El colega Gustavo Veiga rescató palabras de Claudio Morresi, quien tiene autoridad para opinar porque estaba de los dos lados de la historia. Porque tenía y tiene un hermano desaparecido que militaba en la UES y porque fue jugador de fútbol. Y Morresi lo dice con claridad: “No quiero limpiar a la gente del deporte. Pero quizá se le esté pidiendo mucho a un grupo de jugadores y porque fui jugador lo sé. En lo único que piensa ese deportista es en jugar a la pelota y tener un estadio lleno de gente. Y después en ser partícipe de todas las ganancias que genera el fútbol. Pero quizá le estemos pidiendo a los jugadores que tomen actitudes que otros sectores de la sociedad mucho más esclarecidos, con mucho más poder, no tuvieron los huevos de tomar”.
Creo que de eso se habla poco. Creo que la dictadura manchó de sangre la historia de este país. Pero la pelota –como diría el filósofo de Fiorito– no se mancha. Y el hincha tampoco. Es muy antigua, errónea y paternalista esa visión de que el fútbol narcotiza a las masas y las entretiene mientras los explotadores hacen su trabajo. El fútbol no es el opio de los pueblos ni para los que lo juegan ni para los que lo miran. Diría que todo lo contrario. El fútbol es movilizador de la creatividad colectiva, cosecha multitudes que unifican intereses y objetivos, democratiza las relaciones de clase y mezcla en abrazos y compinchismos a gente de todas las razas y confesiones. Es la expresión de lo que somos y de lo mejor que tenemos. Para bien y para mal. Ojalá en otras actividades más decisivas para la vida nacional, como la política, pudiésemos descubrir estas virtudes.
De hecho las dos primeras grandes protestas masivas y al aire libre contra la dictadura fueron generadas por hinchas en estadios de fútbol. “Lacoste lo amenazó / al juez pa’ que diga no / en la Argentina no hay justicia / ¡Ay Ciclón... Ciclón! / ‘desafiliemonos’”, fue el grito de batalla de San Lorenzo frente al contraalmirante Carlos Lacoste que era el símbolo de la dictadura en el fútbol. Y no olvido aquella Marcha Peronista cantada desafiante por los hinchas de Chicago desde la tribuna que terminó con un centenar de ellos presos en la comisaría.

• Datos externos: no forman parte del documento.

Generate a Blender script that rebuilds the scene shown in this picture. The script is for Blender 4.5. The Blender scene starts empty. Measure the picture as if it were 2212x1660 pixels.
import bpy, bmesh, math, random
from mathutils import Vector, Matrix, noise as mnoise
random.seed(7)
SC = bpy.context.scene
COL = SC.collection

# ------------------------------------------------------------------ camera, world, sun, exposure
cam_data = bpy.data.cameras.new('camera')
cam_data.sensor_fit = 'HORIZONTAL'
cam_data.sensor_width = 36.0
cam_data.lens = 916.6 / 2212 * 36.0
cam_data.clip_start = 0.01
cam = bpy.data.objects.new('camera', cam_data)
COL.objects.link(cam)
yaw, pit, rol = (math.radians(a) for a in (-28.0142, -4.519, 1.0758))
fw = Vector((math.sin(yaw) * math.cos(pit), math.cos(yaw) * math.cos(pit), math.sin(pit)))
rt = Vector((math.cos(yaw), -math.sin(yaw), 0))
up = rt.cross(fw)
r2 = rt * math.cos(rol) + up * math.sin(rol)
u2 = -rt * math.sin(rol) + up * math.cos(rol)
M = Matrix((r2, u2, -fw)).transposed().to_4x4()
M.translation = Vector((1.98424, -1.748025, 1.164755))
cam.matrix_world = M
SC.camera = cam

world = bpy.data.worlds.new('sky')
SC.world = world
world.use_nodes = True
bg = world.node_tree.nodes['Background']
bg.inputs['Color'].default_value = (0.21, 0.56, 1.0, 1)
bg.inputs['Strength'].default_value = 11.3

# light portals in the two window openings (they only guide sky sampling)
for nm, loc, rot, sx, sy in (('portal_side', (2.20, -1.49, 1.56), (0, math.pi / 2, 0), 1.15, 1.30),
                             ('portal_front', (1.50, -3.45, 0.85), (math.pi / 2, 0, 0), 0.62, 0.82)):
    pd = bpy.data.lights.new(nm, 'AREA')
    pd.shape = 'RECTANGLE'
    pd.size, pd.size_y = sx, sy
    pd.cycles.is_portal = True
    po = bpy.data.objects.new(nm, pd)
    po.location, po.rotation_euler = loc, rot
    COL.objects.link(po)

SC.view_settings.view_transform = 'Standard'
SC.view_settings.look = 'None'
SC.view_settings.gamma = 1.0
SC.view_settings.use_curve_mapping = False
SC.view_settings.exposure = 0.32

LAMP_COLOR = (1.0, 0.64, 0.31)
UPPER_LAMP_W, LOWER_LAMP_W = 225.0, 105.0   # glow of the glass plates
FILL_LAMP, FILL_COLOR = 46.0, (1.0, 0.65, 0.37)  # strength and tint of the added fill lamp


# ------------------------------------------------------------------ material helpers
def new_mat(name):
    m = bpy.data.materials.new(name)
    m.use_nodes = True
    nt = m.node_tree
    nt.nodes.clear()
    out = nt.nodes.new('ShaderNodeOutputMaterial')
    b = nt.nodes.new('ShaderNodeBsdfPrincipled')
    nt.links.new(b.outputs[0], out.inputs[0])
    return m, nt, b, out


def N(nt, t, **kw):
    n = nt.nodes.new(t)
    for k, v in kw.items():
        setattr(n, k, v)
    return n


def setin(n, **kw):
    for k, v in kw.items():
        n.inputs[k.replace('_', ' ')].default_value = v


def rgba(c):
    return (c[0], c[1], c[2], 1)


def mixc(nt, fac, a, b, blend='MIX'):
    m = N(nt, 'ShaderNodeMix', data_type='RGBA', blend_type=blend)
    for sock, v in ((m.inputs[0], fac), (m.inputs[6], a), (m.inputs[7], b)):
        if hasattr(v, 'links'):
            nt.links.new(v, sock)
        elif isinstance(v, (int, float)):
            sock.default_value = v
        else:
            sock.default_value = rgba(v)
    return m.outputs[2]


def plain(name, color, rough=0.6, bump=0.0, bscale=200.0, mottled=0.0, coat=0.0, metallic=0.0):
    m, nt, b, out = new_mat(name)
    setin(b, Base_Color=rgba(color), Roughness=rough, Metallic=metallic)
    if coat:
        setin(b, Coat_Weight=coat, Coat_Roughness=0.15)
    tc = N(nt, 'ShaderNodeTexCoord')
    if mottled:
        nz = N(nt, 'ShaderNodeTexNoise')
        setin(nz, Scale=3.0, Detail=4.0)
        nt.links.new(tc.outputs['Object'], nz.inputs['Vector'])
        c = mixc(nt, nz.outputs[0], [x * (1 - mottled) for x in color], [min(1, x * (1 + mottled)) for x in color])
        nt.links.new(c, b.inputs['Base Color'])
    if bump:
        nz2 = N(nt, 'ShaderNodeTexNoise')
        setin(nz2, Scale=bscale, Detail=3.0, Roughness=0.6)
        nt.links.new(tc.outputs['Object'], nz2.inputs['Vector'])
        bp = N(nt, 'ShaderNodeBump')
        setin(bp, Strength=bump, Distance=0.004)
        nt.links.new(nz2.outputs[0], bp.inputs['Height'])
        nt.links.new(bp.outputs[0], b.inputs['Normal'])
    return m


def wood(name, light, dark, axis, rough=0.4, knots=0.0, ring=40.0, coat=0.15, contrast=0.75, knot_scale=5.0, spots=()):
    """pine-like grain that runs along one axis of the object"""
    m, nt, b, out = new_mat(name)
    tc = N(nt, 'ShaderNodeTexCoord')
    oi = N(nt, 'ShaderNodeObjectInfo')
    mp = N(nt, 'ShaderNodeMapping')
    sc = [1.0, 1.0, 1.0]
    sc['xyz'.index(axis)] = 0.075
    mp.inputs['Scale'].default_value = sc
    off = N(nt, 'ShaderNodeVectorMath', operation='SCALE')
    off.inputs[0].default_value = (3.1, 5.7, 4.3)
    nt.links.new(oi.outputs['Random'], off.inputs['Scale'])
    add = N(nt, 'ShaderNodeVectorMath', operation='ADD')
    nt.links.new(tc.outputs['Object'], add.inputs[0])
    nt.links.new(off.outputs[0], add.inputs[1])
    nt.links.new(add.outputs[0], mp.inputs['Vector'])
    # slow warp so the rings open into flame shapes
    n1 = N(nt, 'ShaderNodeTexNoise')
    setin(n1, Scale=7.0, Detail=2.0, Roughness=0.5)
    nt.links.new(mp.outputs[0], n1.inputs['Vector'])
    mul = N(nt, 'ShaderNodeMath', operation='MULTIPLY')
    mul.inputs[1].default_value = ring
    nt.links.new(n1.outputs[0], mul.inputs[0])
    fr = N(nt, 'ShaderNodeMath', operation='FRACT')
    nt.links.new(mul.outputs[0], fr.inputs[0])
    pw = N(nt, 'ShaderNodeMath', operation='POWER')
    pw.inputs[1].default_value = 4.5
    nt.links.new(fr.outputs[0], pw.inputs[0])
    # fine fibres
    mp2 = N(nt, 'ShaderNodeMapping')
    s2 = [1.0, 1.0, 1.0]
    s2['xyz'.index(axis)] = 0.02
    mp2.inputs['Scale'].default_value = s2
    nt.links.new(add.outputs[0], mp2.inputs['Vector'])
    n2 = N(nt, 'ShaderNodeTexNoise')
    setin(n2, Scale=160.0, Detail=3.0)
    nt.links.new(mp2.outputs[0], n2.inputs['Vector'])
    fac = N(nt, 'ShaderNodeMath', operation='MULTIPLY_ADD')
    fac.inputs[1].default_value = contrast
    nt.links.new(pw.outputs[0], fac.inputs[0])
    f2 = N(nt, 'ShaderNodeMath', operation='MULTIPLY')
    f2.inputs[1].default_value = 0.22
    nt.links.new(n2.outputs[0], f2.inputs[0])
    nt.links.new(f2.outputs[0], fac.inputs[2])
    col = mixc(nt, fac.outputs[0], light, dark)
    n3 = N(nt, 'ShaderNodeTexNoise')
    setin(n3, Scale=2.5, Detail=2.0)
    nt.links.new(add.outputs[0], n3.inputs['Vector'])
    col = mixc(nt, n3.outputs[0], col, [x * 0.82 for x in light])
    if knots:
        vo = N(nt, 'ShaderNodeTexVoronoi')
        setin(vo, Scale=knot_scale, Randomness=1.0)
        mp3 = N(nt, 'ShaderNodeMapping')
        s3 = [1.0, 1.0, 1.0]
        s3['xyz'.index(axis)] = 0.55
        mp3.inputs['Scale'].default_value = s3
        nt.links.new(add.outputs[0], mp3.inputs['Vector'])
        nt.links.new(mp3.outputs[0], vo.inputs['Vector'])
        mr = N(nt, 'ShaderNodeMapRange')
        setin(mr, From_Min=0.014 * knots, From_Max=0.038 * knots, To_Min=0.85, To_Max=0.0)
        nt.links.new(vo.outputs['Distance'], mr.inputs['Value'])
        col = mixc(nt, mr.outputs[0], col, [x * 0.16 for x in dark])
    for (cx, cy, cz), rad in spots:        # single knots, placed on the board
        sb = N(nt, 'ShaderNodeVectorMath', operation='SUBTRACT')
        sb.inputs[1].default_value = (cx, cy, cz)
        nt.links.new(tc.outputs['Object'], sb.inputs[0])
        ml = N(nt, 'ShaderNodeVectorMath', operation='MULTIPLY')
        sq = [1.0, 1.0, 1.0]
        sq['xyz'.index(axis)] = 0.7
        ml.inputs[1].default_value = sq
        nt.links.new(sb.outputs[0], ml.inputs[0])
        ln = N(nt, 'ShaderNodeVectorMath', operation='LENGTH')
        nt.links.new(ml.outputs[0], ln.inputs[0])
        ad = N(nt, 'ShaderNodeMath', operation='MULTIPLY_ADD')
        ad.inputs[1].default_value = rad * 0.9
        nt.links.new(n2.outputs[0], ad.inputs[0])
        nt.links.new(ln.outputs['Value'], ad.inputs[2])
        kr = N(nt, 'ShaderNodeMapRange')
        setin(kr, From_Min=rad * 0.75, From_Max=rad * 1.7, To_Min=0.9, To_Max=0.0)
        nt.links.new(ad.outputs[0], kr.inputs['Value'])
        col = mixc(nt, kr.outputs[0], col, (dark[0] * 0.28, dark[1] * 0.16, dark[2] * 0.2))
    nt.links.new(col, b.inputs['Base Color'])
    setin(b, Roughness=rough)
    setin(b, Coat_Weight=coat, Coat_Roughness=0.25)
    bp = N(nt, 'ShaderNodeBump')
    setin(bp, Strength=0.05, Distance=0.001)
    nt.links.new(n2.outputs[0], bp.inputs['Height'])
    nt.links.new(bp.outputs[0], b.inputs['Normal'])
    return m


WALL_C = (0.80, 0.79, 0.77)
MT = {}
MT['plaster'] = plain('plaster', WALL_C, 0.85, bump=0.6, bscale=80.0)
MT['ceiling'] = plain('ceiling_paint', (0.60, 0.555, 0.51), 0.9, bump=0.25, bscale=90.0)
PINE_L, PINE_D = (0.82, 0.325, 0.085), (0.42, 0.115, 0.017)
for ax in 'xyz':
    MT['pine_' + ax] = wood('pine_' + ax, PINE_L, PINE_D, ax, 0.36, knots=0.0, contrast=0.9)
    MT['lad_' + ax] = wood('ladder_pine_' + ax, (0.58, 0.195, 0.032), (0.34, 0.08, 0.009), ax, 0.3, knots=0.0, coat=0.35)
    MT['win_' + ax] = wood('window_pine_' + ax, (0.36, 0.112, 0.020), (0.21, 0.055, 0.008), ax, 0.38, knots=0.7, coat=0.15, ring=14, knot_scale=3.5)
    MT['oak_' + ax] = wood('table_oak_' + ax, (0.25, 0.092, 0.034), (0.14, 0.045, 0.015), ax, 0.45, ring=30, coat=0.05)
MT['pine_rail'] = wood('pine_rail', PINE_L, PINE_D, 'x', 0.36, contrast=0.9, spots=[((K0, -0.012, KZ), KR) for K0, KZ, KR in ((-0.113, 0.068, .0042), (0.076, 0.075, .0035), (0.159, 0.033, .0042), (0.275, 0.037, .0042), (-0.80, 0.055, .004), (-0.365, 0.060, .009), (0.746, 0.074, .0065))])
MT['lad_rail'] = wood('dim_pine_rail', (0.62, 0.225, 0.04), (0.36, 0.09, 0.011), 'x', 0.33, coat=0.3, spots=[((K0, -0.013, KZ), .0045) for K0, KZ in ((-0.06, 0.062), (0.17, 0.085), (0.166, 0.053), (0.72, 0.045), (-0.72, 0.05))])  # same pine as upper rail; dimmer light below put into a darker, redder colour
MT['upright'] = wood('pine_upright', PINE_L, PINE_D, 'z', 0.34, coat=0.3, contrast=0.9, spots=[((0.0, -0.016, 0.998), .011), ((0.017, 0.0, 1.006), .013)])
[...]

Hace 25 años se construía una de las más crueles paradojas argentinas. La felicidad de salir campeones del mundo por primera vez estallaba simultáneamente con el desgarro doloroso de miles de argentinos que morían por goleada. Juntas la pasión y el horror de multitudes. El fútbol y la muerte jugando el mismo partido en una cancha llamada Argentina.